Can Gamers be Good Drone Pilots?

I found Tim Wright’s article “Do Gamers Make Better Drone Operators Than Pilots” really interesting. He studied four groups of people; game players with flight simulation experience, general aviation pilots, professional pilots, and people with no video game experience who were not pilots, and analyzed their performance making decisions in stressful situations. He found that in the neuroticism category gamers had better scores than general aviation pilots. I think that this is an interesting find, but one that I am not very surprised about. In stressful situations, emotions often get in the way of decisions. However, people who game are invested in the game, but know that the outcome does not have a serious effect on them. It makes sense for them not to really use their emotions because there will be no emotional effect. Thus is it not surprising that gamers did well in this category, because they are the group that most likely would use the least amount of emotions while making the decision, and emotions often get in the way of a good decision.

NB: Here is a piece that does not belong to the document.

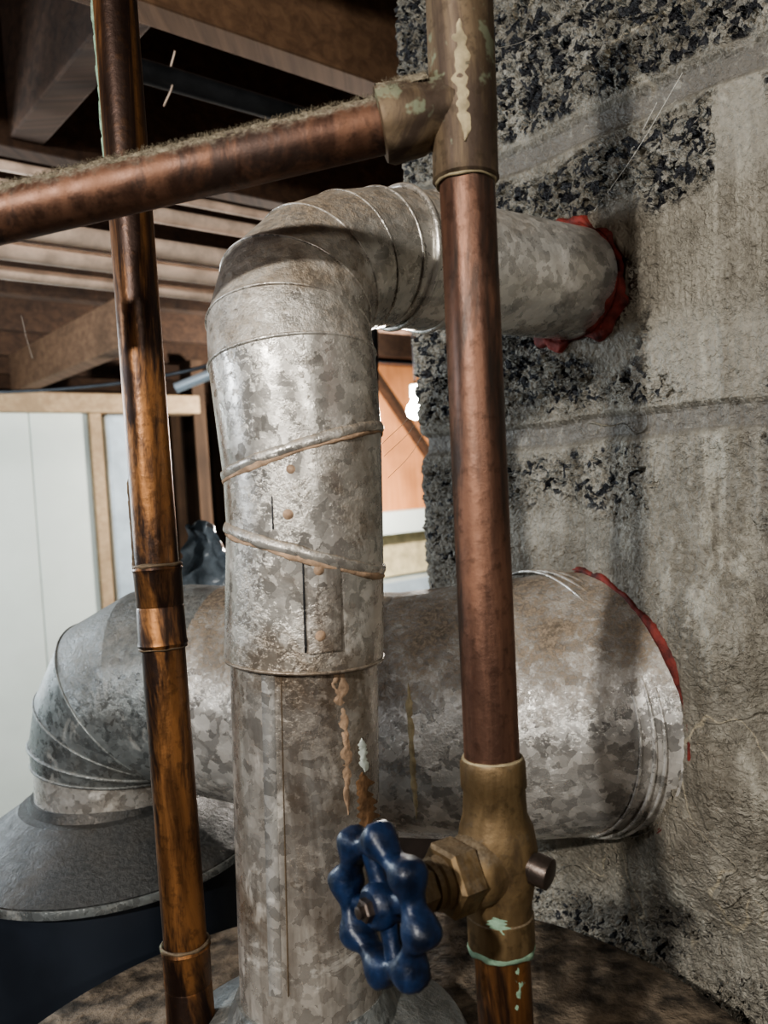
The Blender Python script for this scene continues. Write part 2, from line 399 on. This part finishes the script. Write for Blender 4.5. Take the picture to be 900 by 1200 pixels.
def seam(name,u0,v0,u1,v1,rr,w=.0016,mat='galv'):
    vs=[];fs=[];K=24
    for k in range(K+1):
        p,nn=on_flue(u0+(u1-u0)*k/K,v0+(v1-v0)*k/K,rr); tt=Vector((-nn.y,nn.x,0))
        for a,h in ((-w,-.0016),(-w*.85,.0002),(w*.85,.0002),(w,-.0016)): vs.append(p+tt*a+nn*h)
    for k in range(K):
        for j in range(3): fs.append((k*4+j,k*4+j+1,k*4+j+5,k*4+j+4))
    mk(name,vs,fs,mat,flue)
seam('lap_seam',318,546,320,620,.0397,.0004,'iron'); seam('lap_seam_b',355,658,358,765,.0395,.0004,'iron')
seam('lap_plate',380,662,382,764,.0394,.0085,'galv'); 
seam('lock_seam',313,780,322,1168,.0371,.0036,'galv_br'); seam('lock_seam_edge',329,780,338,1168,.0366,.0003,'fit')
def crust(name,surf,u0,v0,u1,v1,width,mat,parent,th=.0006,n=40,m=7,seed=0):
    vs=[];fs=[]
    for i in range(n):
        f=i/(n-1); u=u0+(u1-u0)*f; v=v0+(v1-v0)*f
        cx=noise.noise(Vector((f*5,seed,0)))*width*.5
        ww=width*(.5+.9*abs(noise.noise(Vector((f*9,seed+3.3,1)))))*min(1,6*f+.1,6*(1-f)+.1)
        for j in range(m):
            g=j/(m-1)-.5; p,nn=surf(u+cx+g*2*ww,v)
            edge=1-abs(g)*2; vs.append(p+nn*(th*(edge**.5)*(.7+.8*noise.noise(p*400))-.0002))
    for i in range(n-1):
        for j in range(m-1): fs.append((i*m+j,i*m+j+1,(i+1)*m+j+1,(i+1)*m+j))
    mk(name,vs,fs,mat,parent)
sfl=lambda u,v:on_flue(u,v,.0368)
crust('putty_drip',sfl,398,778,408,955,10,'tan',flue,.0009,n=80,seed=1)
crust('putty_smear',sfl,392,775,396,830,9,'tan',flue,.0008,n=50,seed=11)
crust('rust_streak',sfl,425,905,432,975,13,'rust',flue,.0006,seed=4)
crust('white_drip',sfl,424,865,428,905,6,'panel',flue,.0006,seed=7)
# ================================================================ BIG DUCT
duct=empty('furnace_duct')
gored('duct_collar',[(P(133,936,.665),.0600,None),(P(133,885,.665),.0605,None)],'galv_br',duct)
dd=[(P(133,893,.665),.0625,None),(P(134,880,.665),.0655,None),
 (P(143,850,.665),.071,None),(P(162,820,.66),.0775,None),(P(190,806,.656),.0800,None),(P(225,803,.65),.0805,None),(DL,.0805,None)]
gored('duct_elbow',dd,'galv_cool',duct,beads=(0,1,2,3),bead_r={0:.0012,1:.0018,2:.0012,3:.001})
gored('duct_run',[(P(255,806,.645),.0815,None),(P(380,822,.625),.085,None),(P(470,833,.61),.0885,None),(P(590,828,.59),.091,None),(Cend,.091,nC)],'galv_duct',duct,dent=.0006)
for k,(off,br) in enumerate(((.018,.0014),(.012,.0012),(.026,.001))):
    looptube('duct_rib_%d'%k,ring(Cend-ax2*off,ax2,.0910,nC,120),br,'galv_duct',duct)
gored('duct_tail',[(Cend-ax2*.002,.0900,nC),(Cend+ax2*.06,.0900,nC)],'galv_duct',duct)
def on_line(p0,p1,rr):
    a,_,_=frame(p1-p0)
    def f(u,v):
        d=ray(u,v); w=CAM-p0; dp=d-a*d.dot(a); wp=w-a*w.dot(a)
        A_=dp.dot(dp);B_=2*dp.dot(wp);C_=wp.dot(wp)-rr*rr; disc=max(0,B_*B_-4*A_*C_)
        k=(-B_-math.sqrt(disc))/(2*A_); q=CAM+d*k; nn=q-p0; nn=(nn-a*nn.dot(a)).normalized(); return q,nn
    return f
crust('putty_drip',on_line(P(470,833,.61),P(590,828,.59),.0895),478,800,488,960,5,'flux',duct,.0010,n=80,seed=21)
# ================================================================ MORTAR + RED SEALANT
def collar(name,inner,expand,parent=None,bulge=.006,amp=.004):
    proj=[p-e2*((p-W0).dot(e2)) for p in inner]; cen=sum(proj,Vector())/len(proj)
    n=len(inner); K=9; vs=[];fs=[]
    for k in range(K):
        f=k/(K-1)
        for i in range(n):
            out=cen+(proj[i]-cen)*expand+e2*.006
            p=inner[i].lerp(out,f)-e2*bulge*math.sin(math.pi*f)
            p+=Vector((noise.noise(p*60),noise.noise(p*60+Vector((9,0,0))),noise.noise(p*60+Vector((0,9,0)))))*amp
            vs.append(p)
    for k in range(K-1):
        for i in range(n):
            j=(i+1)%n; fs.append((k*n+i,k*n+j,(k+1)*n+j,(k+1)*n+i))
    return mk(name,vs,fs,'mortar',parent)
upax=(up_end-q0).normalized(); kk=-(q0-W0).dot(e2)/upax.dot(e2); upc=q0+upax*kk
in1=ring(upc-upax*.004,upax,.0385,e2,96); collar('mortar_collar',in1,1.25)
def redband(name,c,a,r0,n,w1,w2,thr,lift,seg=360,seed=0):
    """brushed-on sealant: thin irregular fillet from pipe surface out on to the mortar"""
    base=ring(c,a,r0,n,seg); cen=c; K=9; vs=[];fs=[]
    for i,p in enumerate(base):
        t=i/seg; cx,sx=math.cos(2*math.pi*t),math.sin(2*math.pi*t)
        N=lambda s,o: noise.noise(Vector((cx*s,sx*s,o+seed)))
        amt=max(0,min(1,(N(1.9,thr*7)+thr)*3))
        wa1=amt*w1*(.6+1.3*abs(N(4,1))+.2*N(9,2)); wb=amt*w2*(.6+1.3*abs(N(3,3))+.2*N(8,4))
        rad=(p-cen); rad=(rad-n*rad.dot(n)).normalized(); s0=(p-cen); s0=(s0-a*s0.dot(a)).normalized()
        hh=lift*amt*(.8+.4*abs(N(7,5)))
        for k in range(K):
            f=k/(K-1)*2-1
            if f<0: q=p+a*(f*wa1)+s0*(hh*(1+f)**.6+.0003)
            else: q=p+rad*(f*wb)+s0*hh*(1-f)-n*(.0020*amt*(1-f*f)+.0005)+s0*.0003
            q+=s0*noise.noise(q*200)*.0004*amt-n*abs(noise.noise(q*120))*.0010*amt
            if k==0: q-=s0*.0010
            if k==K-1: q+=n*.008
            vs.append(q)
    for i in range(seg):
        j=(i+1)%seg
        for k in range(K-1): fs.append((i*K+k,i*K+k+1,j*K+k+1,j*K+k))
    mk(name,vs,fs,'red')
redband('red_sealant',upc-upax*.010,upax,.0378,e2,.005,.011,.50,.0018)
redband('red_sealant',Cend+ax2*.001,ax2,.0912,nC,.004,.007,.24,.0014,seg=600,seed=3)
# ================================================================ COPPER, RIGHT
rc_=.0111
cp=empty('copper_water_pipe')
a0=P(547,205,.325); a1=P(577,900,.325); L=(a1-a0).length
lathe('riser',a0,a1,[(0,rc_),(L*.5,rc_),(L,rc_)],'cop',cp)
t0=P(536,-60,.325); t1=P(546,214,.325); LT=(t1-t0).length
lathe('tee_body',t0,t1,[(0,.0135),(LT-.022,.0135),(LT-.021,.0131),(LT-.003,.0131),(LT-.001,.0134),(LT,.0125),(LT,rc_)],'fit',cp)
looptube('solder_ring',ring(t1,t1-t0,.0115,(t1-t0).normalized(),48),.0009,'flux',cp,lump=.9)
crust('paint_flake',on_line(t0,t1,.0135),538,20,545,165,12,'flux',cp,.0006,n=80,seed=2)
tc=P(540,126,.325); hl=P(-170,293,.325); hd=(hl-tc).normalized()
lathe('tee_branch',tc,hl,[(0,.0125),(.014,.0128),(.018,.0148),(.030,.0150),(.033,.0140),(.0335,rc_)],'fit',cp,lump=.0012)
LH=(hl-tc).length
lathe('branch_pipe',tc,hl,[(0,.0108),(LH*.5,.0108),(LH,.0108)],'cop_h',cp)
lathe('supply_up',P(534,-300,.325),t0,[(0,rc_),((P(534,-300,.325)-t0).length,rc_)],'cop',cp)
def dustridge(name,p0,p1,rad,parent,h=.0016,w=1.1,mat='dustfluff',nl=260,nw=12):
    a,_,_=frame(p1-p0); upv=(ez-a*ez.dot(a)).normalized(); sd=a.cross(upv); vs=[];fs=[]
    Lq=(p1-p0).length
    for i in range(nl):
        for j in range(nw):
            g=(j/(nw-1)-.5)*2*w; c=p0+a*(Lq*i/(nl-1))
            d=upv*math.cos(g)+sd*math.sin(g); q=c+d*rad
            k=h*(1-abs(g)/w)**.6*(.55+.9*noise.noise(q*260)+.5*noise.noise(q*700))-.0003
            vs.append(c+d*(rad+k))
    for i in range(nl-1):
        for j in range(nw-1): fs.append((i*nw+j,i*nw+j+1,(i+1)*nw+j+1,(i+1)*nw+j))
    mk(name,vs,fs,mat,parent)
dustridge('dust_on_branch',tc+hd*.034,hl,.0108,cp,.0014,1.1,nl=500,nw=16)
dustridge('dust_on_tee',tc+hd*.012,tc+hd*.032,.0148,cp,.0015,.9,nl=60)
def fibres(name,gen,count,mat,parent,thick=.00006):
    vs=[];fs=[]
    for _ in range(count):
        p,d=gen(); pts=[p]
        for k in range(3):
            d=(d+Vector((random.uniform(-1,1),random.uniform(-1,1),random.uniform(-1,1)))*.9).normalized(); pts.append(pts[-1]+d*random.uniform(.0003,.0009))
        w=Vector((random.uniform(-1,1),random.uniform(-1,1),random.uniform(-1,1))).normalized()*thick
        b0=len(vs)
        for q in pts: vs+= [q-w,q+w]
        for k in range(3): fs.append((b0+2*k,b0+2*k+1,b0+2*k+3,b0+2*k+2))
    mk(name,vs,fs,mat,parent)
def g1():
    t=random.random(); g=random.uniform(-1.1,1.1); a=hd; upv=(ez-a*ez.dot(a)).normalized(); sd=a.cross(upv)
    d=upv*math.cos(g)+sd*math.sin(g)
    rr=.0152 if t<.07 else .0113
    return tc+a*(.012+t*(LH-.012))+d*rr,d
fibres('dust_fuzz',g1,7000,'dustfluff',cp)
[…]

At the time of the article, there was no evidence that gamers would be good drone pilots, but they do possess many skills required to be a good drone pilot. Games require the player to have good hand eye coordination with the controls, as well as patience and the ability to multitask. But, is this really enough skills to make the gamer a good drone pilot. Or is it better for them to have more skills a pilot would have, such as experience with real aircrafts.

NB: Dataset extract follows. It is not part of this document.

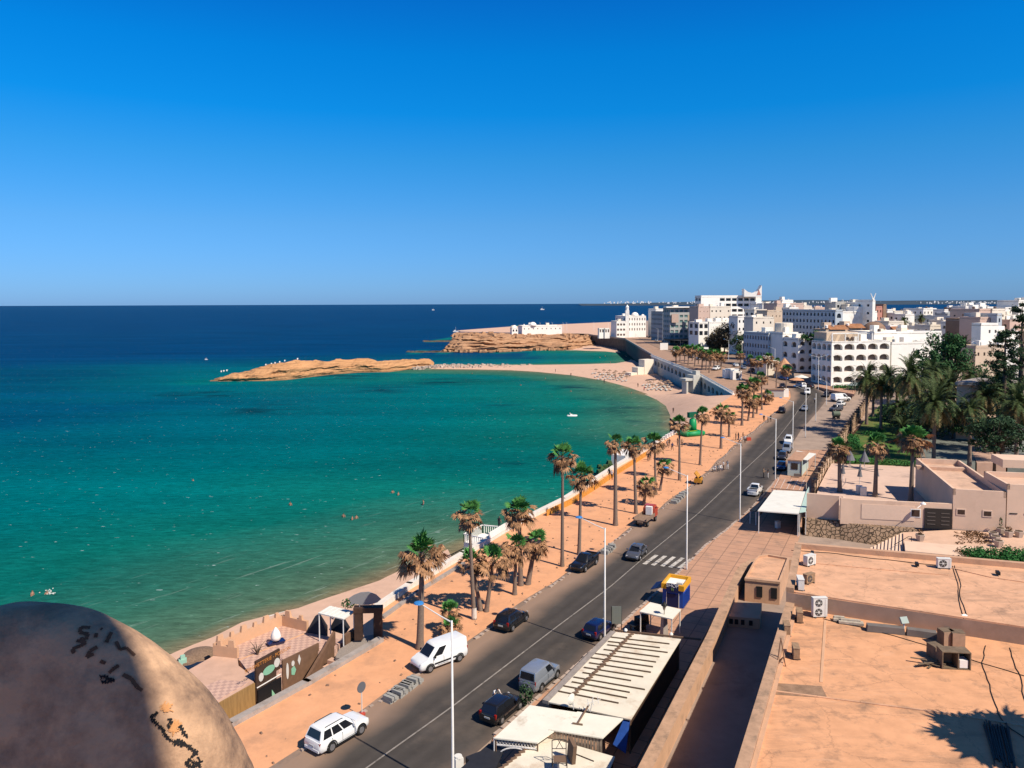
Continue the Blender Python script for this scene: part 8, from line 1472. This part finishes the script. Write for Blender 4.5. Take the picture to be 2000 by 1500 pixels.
def arcade(label, far, near, pieces, cols):
    a, c = P(*far), P(*near); r = thing('promenade_wall', (c.x, c.y, -4.3), label, 'wall'); b = MB(); d = c - a; t = Vector((d.x, d.y)).normalized(); n = Vector((t.y, -t.x)) * .5
    for i in range(pieces):
        p, q = a.lerp(c, i / pieces), a.lerp(c, (i + 1) / pieces); zl = q.z - .5; facade(b, r, p.xy, q.xy, zl - 3.6, zl, 1, cols, .6, .62, 'arch', m_win, sill=.16, rec=.7); b.quad((p.x, p.y, -4.4), (q.x, q.y, -4.4), (q.x, q.y, zl - 3.6), (p.x, p.y, zl - 3.6)); b.quad((p.x, p.y, zl), (q.x, q.y, zl), (q.x, q.y, q.z), (p.x, p.y, p.z))
    b.build('wall', m_sw, r); b = MB(); vs = []
    for q in (a, c): vs += [(q.x + n.x * .5, q.y + n.y * .5, q.z - .1), (q.x + n.x * .5, q.y + n.y * .5, q.z + .25), (q.x - n.x, q.y - n.y, q.z + .25), (q.x - n.x, q.y - n.y, q.z - .1)]
    b.add(vs, [(0, 4, 5, 1), (1, 5, 6, 2), (2, 6, 7, 3), (0, 1, 2, 3), (7, 6, 5, 4)]); b.build('coping', m_w1, r); b = MB()
    for k in range(int(d.length / .7)): q = a.lerp(c, (k + .5) / int(d.length / .7)); b.box((q.x, q.y, q.z + .6), (.22, .22, .75), .6)
    b.tube([a + Vector((0, 0, 1.0)), c + Vector((0, 0, 1.0))], .14, 4); b.build('balustrade', m_w1, r)
arcade('arcaded white sea wall of the far promenade, nearest part with a row of arches', (1366, 734), (1432, 771), 4, 2)
arcade('long white sea wall of the far promenade with dark arches, left part', (1272, 696), (1358, 731), 3, 4)
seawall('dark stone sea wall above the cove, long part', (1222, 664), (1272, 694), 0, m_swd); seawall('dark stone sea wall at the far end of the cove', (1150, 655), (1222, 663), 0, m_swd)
p = P(1361, 735); b = MB(); b.box((p.x - 1.5, p.y - 1.5, .2), (3.6, 3.6, 9.6), .5); b.box((p.x - 4.6, p.y - 3, 3.4), (3.8, 3.4, .9), .5); b.box((p.x - 5.2, p.y - 3.4, -.6), (.8, 2.6, 7), .5); b.box((p.x - .5, p.y - 1, 5.6), (2, 2, 1.8), .5); loose('stair_tower', b, m_sw, 'white stair tower going down from the promenade wall to the beach', 'stair tower')
p = P(1272, 700); b = MB(); b.box((p.x - 3, p.y - 3, .5), (6, 4, 8.6), .6); b.box((p.x - 7, p.y - 5.5, -1.2), (5, 4, 5), .6); b.box((p.x - 11, p.y - 8, -2.4), (4, 4, 2.6), .6); loose('beach_stairs', b, m_w2, 'pale stairs between the dark sea wall and the long sea wall', 'stairs')
for i, (u, v, w, lb) in enumerate([(1425, 738, 4.5, 'white kiosk box on the far promenade, left of the pair'), (1437, 741, 3.4, 'white kiosk box on the far promenade, right of the pair')]):
    p = P(u, v); r = thing('white_kiosk', p, lb, 'kiosk', 'white kiosks on the far promenade'); b = MB(); b.box((0, 0, 1.6), (w, 3, 3.2), .1); b.build('wall', m_w1, r, local=True); b = MB(); b.box((.2, 0, 3.3), (w * .7, 2.2, .35), .1); b.build('roof', m_w1, r, local=True); b = MB(); b.box((.2, -1.55, 1.5), (1.0, .12, 2), .1); b.build('door', m_win, r, local=True)
p = P(1512, 775); r = thing('bus_shelter', p, 'grey shelter with white side panel on the sandy corner', 'shelter'); b = MB(); b.box((0, 0, 1.2), (5.5, 2, 2.4), -.1); b.build('panel', m_w4, r, local=True); b = MB(); b.box((0, 0, 2.5), (6.2, 2.6, .2), -.1); b.build('roof', m_w7, r, local=True); b = MB(); b.box((3.6, 0, 1.3), (1.6, 2, 2.6), -.1); b.build('side_panel', m_w1, r, local=True)
b = MB(); p = P(1340, 684); b.box((1.0 * p.x - 12, p.y + 3, 7), (4.5, .4, 4)); loose('white_hoarding', b, m_w1, 'small white hoarding at the left end of the far palm row', 'hoarding')
p = P(1270, 722, -3); b = MB(); b.box((p.x, p.y, -1.5), (4, 3, 3)); loose('beach_hut', b, m_w2, 'small pale hut on the beach below the long sea wall', 'hut')
# brown pines behind the far road
for a in [(1441, 410, 631, 10, 'tall brown green pine, largest in front of the white blocks', m_pine, 41), (1415, 415, 640, 8, 'brown pine left of the largest pine', m_pine, 42), (1400, 420, 655, 6, 'low brown pine at the left of the pines', m_pine, 43), (1452, 395, 655, 6, 'dark pine right of the largest pine', m_dark, 44)]:
    u, y, vt, cr, lb, m_, sd_ = a; t_ = Pd(u, vt, y); tree((t_.x, t_.y, 5), t_.z - 5, cr, lb, 'pines by the far road', m_, sd_, clumps=30, per=70, size=.55, trunk_frac=.2, name='pine_tree')
for u, y, vt, cr, lb, sd_ in [(1598, 282, 648, 3, 'green creeper bush on the hotel roof terrace left of the pergola', 51), (1578, 300, 652, 2.6, 'green bush on the hotel wing roof', 52)]:
    t_ = Pd(u, vt, y); tree((t_.x, t_.y, t_.z - 3.5), 3.5, cr, lb, None, m_leaf, sd_, clumps=12, per=60, size=.35, trunk_frac=.1, name='roof_bush')
for u, y, vt, lb in [(1799, 400, 622, 'tiny palm between the pergola house and the grey blue block'), (1765, 350, 628, 'tiny palm beside the pergola house')]: dp(u, y, vt, 1, .8, lb, 5, False)
# ------------------------------------------------------------------ people
rp_ = random.Random(5)
def pp(u, v, pose, sh, lg, label, group=None, z=None, rz=None, sc=1.0): p = P(u, v, z); p.z += .09 if z is None else 0; return person(p, pose, rp_.uniform(0, 6.28) if rz is None else rz, sh, lg, label, group, sc)
pp(966, 1381, 'lean', 'white', 'dark', 'man in a pale shirt leaning at the door of the black hatchback', rz=-1.0)
pp(1491, 934, 'talk', 'tan', 'dark', 'man in a tan top standing in the road, left of two', rz=-.3); pp(1500, 935, 'stand', 'black', 'white', 'person in black top and white trousers standing in the road, right of two', rz=2.8)
G1 = 'people by the kerb near the yellow compressor'
for u, v, po, s_, l_, lb in [(1396, 922, 'sit', 'white', 'black', 'seated person in white at the left end of the kerb group'), (1402, 921, 'sit', 'grey', 'dark', 'seated person in grey in the kerb group'), (1407, 920, 'sit', 'white', 'navy', 'seated person in white and navy in the middle of the kerb group'), (1413, 919, 'stand', 'white', 'black', 'person standing in white and black near the right end of the kerb group'), (1421, 918, 'stand', 'grey', 'white', 'person standing in grey at the right end of the kerb group')]: pp(u, v, po, s_, l_, lb, G1)
G2 = 'people by the kerb beyond the palm pair'
for u, v, po, s_, l_, lb in [(1437, 861, 'stand', 'black', 'black', 'person in black at the left of the far kerb group'), (1442, 860, 'stand', 'dark', 'navy', 'person in dark clothes second from the left in the far kerb group'), (1448, 864, 'sit', 'white', 'black', 'seated person in white in the far kerb group'), (1451, 860, 'talk', 'black', 'grey', 'person in black and grey in the far kerb group'), (1455, 866, 'stand', 'white', 'dark', 'person in white at the right of the far kerb group'), (1444, 872, 'sit', 'grey', 'black', 'seated person in grey in front of the far kerb group')]: pp(u, v, po, s_, l_, lb, G2)
for u, v, s_, lb in [(1492, 824, 'black', 'person in black standing alone by the kerb far up the road'), (1500, 826, 'grey', 'person in grey of the pair by the kerb far up the road'), (1505, 825, 'black', 'person in black of the pair by the kerb far up the road'), (1591, 788, 'white', 'person in white standing on the asphalt by the parked vans')]: pp(u, v, 'stand', s_, 'black', lb)
G3 = 'people strolling along the sea wall'
for u, v, s_, lb in [(1295, 882, 'dark', 'person in dark clothes at the left of the strollers'), (1303, 876, 'grey', 'person in grey in the middle of the strollers'), (1307, 873, 'black', 'person in black right of the grey stroller'), (1313, 881, 'navy', 'person in navy nearest the camera of the strollers'), (1323, 871, 'black', 'person in black hidden beside a palm trunk'), (1332, 873, 'tan', 'person in tan right of the palm trunk'), (1266, 902, 'black', 'person in black by the last orange board, left'), (1270, 899, 'dark', 'person in dark clothes by the last orange board, right'), (1195, 938, 'white', 'person in white at the sea wall beside the thick palm'), (1190, 934, 'dark', 'person in dark clothes leaning on the sea wall'), (975, 1034, 'dark', 'person standing at the white railing of the bathing deck')]: pp(u, v, 'walk' if 'stroll' in lb else 'stand', s_, 'dark', lb, G3)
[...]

2 thoughts on “Can Gamers be Good Drone Pilots?

  1. I find the fact that gamers had lower neuroticism scores both a good and a concerning thing. It’s good that gamers can operate drones without much emotional investment, but is that what we want when the actions drone operators take usually lead to death and destruction thousands of miles away from their controls?


  2. One of the notes from this article that really peaked my interest was the fact that their “gamer” group had experience with flight simulators. I think that although we can still consider them a “game,” the fact that simulators often strive to provide a realistic experience makes it so it’s understandable that these individuals might pick up a few skills that would benefit them when flying a drone. Additionally, if they’re seeking out the experience in their free time, it may involve tasks that they find rewarding, and could motivate them to perform better than if they otherwise had no experience with either simulations or actual aircraft. In which case, it would appear to me like its a question of finding individuals who are more motivated to perform these ‘simulator-esque’ flights and have already had practice, where the average joe would most likely not care enough, and an actual pilot may consider the computer interface to be sub-par or limiting relative to their actual flights.